_RAW DATA_
——————————

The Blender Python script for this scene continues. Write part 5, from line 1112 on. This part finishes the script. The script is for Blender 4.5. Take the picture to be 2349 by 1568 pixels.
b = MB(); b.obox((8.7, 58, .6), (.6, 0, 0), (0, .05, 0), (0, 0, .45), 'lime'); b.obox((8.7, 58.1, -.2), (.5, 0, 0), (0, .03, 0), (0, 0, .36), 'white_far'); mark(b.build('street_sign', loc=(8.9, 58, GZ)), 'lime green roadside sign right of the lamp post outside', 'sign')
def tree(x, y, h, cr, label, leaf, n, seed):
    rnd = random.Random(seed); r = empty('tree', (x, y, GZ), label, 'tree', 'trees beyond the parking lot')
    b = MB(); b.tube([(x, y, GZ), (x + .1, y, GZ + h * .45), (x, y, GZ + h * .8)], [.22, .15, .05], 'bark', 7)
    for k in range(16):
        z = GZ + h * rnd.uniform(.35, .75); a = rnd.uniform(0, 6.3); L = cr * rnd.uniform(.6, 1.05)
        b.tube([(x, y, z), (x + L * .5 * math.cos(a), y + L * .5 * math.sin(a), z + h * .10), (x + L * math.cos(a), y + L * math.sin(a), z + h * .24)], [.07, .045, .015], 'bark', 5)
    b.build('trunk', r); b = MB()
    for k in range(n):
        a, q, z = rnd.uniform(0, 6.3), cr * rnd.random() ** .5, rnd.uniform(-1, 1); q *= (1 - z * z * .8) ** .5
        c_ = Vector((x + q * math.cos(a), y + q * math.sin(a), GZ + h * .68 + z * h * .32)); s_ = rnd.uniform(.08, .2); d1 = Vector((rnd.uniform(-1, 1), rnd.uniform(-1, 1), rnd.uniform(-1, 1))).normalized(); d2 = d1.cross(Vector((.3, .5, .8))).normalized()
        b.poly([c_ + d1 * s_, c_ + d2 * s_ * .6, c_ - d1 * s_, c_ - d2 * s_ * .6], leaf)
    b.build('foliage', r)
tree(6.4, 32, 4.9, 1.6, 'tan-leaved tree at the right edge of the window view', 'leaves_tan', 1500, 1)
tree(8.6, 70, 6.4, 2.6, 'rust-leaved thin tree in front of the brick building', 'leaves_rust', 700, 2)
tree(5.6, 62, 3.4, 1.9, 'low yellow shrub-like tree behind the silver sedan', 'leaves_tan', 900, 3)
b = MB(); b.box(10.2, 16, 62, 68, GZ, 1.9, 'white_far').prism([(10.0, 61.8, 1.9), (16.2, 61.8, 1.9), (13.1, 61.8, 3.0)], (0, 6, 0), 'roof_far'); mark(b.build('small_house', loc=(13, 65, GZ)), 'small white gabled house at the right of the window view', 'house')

——————————

Your task is to quote the listing above word for word.

_TASK RESULT_
The Blender Python script for this scene continues. Write part 5, from line 1112 on. This part finishes the script. The script is for Blender 4.5. Take the picture to be 2349 by 1568 pixels.
b = MB(); b.obox((8.7, 58, .6), (.6, 0, 0), (0, .05, 0), (0, 0, .45), 'lime'); b.obox((8.7, 58.1, -.2), (.5, 0, 0), (0, .03, 0), (0, 0, .36), 'white_far'); mark(b.build('street_sign', loc=(8.9, 58, GZ)), 'lime green roadside sign right of the lamp post outside', 'sign')
def tree(x, y, h, cr, label, leaf, n, seed):
    rnd = random.Random(seed); r = empty('tree', (x, y, GZ), label, 'tree', 'trees beyond the parking lot')
    b = MB(); b.tube([(x, y, GZ), (x + .1, y, GZ + h * .45), (x, y, GZ + h * .8)], [.22, .15, .05], 'bark', 7)
    for k in range(16):
        z = GZ + h * rnd.uniform(.35, .75); a = rnd.uniform(0, 6.3); L = cr * rnd.uniform(.6, 1.05)
        b.tube([(x, y, z), (x + L * .5 * math.cos(a), y + L * .5 * math.sin(a), z + h * .10), (x + L * math.cos(a), y + L * math.sin(a), z + h * .24)], [.07, .045, .015], 'bark', 5)
    b.build('trunk', r); b = MB()
    for k in range(n):
        a, q, z = rnd.uniform(0, 6.3), cr * rnd.random() ** .5, rnd.uniform(-1, 1); q *= (1 - z * z * .8) ** .5
        c_ = Vector((x + q * math.cos(a), y + q * math.sin(a), GZ + h * .68 + z * h * .32)); s_ = rnd.uniform(.08, .2); d1 = Vector((rnd.uniform(-1, 1), rnd.uniform(-1, 1), rnd.uniform(-1, 1))).normalized(); d2 = d1.cross(Vector((.3, .5, .8))).normalized()
        b.poly([c_ + d1 * s_, c_ + d2 * s_ * .6, c_ - d1 * s_, c_ - d2 * s_ * .6], leaf)
    b.build('foliage', r)
tree(6.4, 32, 4.9, 1.6, 'tan-leaved tree at the right edge of the window view', 'leaves_tan', 1500, 1)
tree(8.6, 70, 6.4, 2.6, 'rust-leaved thin tree in front of the brick building', 'leaves_rust', 700, 2)
tree(5.6, 62, 3.4, 1.9, 'low yellow shrub-like tree behind the silver sedan', 'leaves_tan', 900, 3)
b = MB(); b.box(10.2, 16, 62, 68, GZ, 1.9, 'white_far').prism([(10.0, 61.8, 1.9), (16.2, 61.8, 1.9), (13.1, 61.8, 3.0)], (0, 6, 0), 'roof_far'); mark(b.build('small_house', loc=(13, 65, GZ)), 'small white gabled house at the right of the window view', 'house')